Basically, a plate, or sled, holds pieces of wood as they are drawn into a planer chamber, where the spinning cutterhead then removes a layer of wood from its surface.  The sled is adjustable up and down to control the amount of material being removed.  It removes the wood fibers as shavings, as distinguished by the saw dust a sander, including a drum sander, will remove with each pass over the wood’s surface.

This machine is used to trim boards to a uniform thickness from one end to the other, and this is why it is called a thickness planer – it planes a wood’s surface to a uniform thickness along its entire length.

The progression of work on a piece of wood would be to first run the wood through a jointer in order to create a perfectly flat face. Then, using that flat face as the reference on the plate of the planer, the wood is run through the planer to create a uniformly flat face on the opposite side of the wood.  Of course, this would be done to create the desired thickness, too – so as to live up to the name of thicknesser, if you will. 

Comparison of Drum Sander to Planer

The best way to compare a drum sander and a planer is to determine the amount of material each can remove from a wood’s surface.  The wood removal power of each is different, and that may help you determine which you might want to purchase for your woodworking shop.

A drum sander can be expected to remove between 0.005″ and 0.007″ of material from the wood’s surface per pass beneath the drum.  You might surmise correctly from this small amount that creating a smooth surface is the goal and purpose of a drum sander. 

A planer, on the other hand, even a small bench top model, with its sharp cutterheads can remove 0.125″ to 0.250″ of material from the wood’s surface as it passes beneath the cutterheads. The resulting surface will be uniformly flat, matching the flat bottom face that was run through a jointer first. 

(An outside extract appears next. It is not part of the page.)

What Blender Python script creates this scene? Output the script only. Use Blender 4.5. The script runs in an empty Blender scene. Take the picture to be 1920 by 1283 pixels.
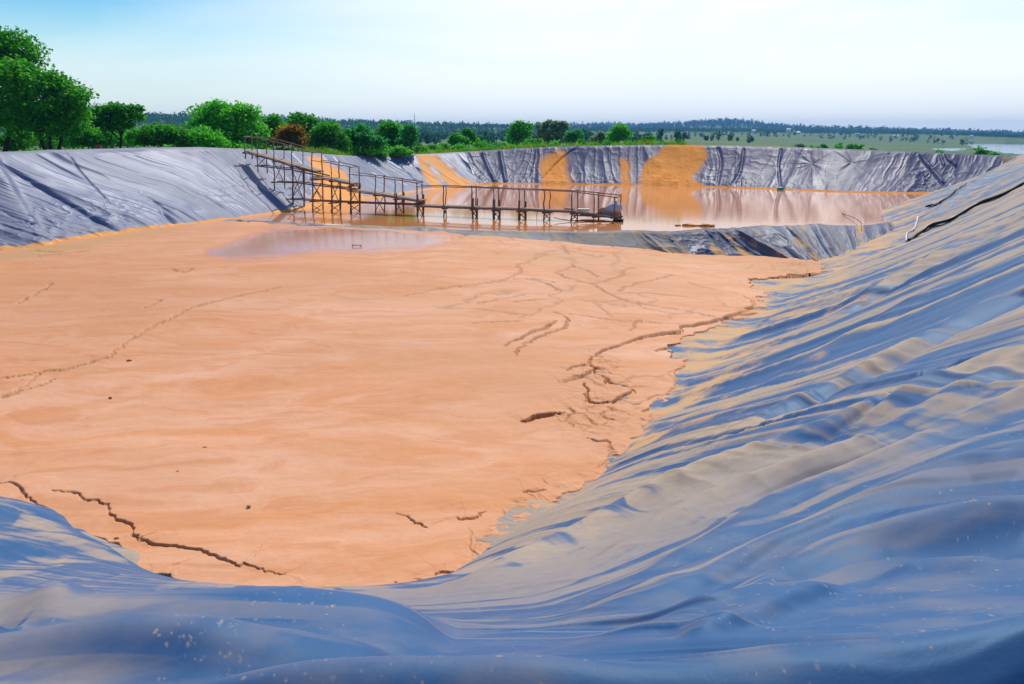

The material removed by a drum sander will be sawdust, as you would expect from a sandpaper abrasive.  The material removed by a planer, though, will be shavings from the cutterhead blades.  From the former, you will get a smooth finish; from the latter, you will get a rougher surface that will then need to be sanded, whether running it through a drum sander or with a random orbital sander (a hand-held power sander).

Put another way, you could look at a planer as the second step in the process of creating a smooth wood face (the first being the jointer), and the drum sander as the third step in smoothing the finish of the wood’s face after it has been properly sized by the planer.

Planers remove much more material with a single pass than can a drum sander, where achieving a 0.125″ material removal would take many passes through the machine than the single pass on the planer.

This is not to say that only a planer is needed in an experienced woodworker’s shop.  Actually, they both serve a particular role in preparing a piece of wood for your project.  One removes a lot of material from wood surfaces in a single pass but leaves a rough surface; the other removes less material in a single pass but creates a smooth wood surface. 

Video Comparisons of Drum Sander and Planer 

In this article, we’ve mentioned and discussed drum sanders, planers, and jointers.  This video is as good an explanation, analysis, and demonstration of the three as we have seen.  It is definitely worth a watch.

Do you need both a drum sander and a planer?

We can make the argument and the case that, eventually, a woodworking shop will benefit from both of them.  As you become more advanced in your woodworking skills, you’ll likely reach the same conclusion now that you know the difference and their respective strengths.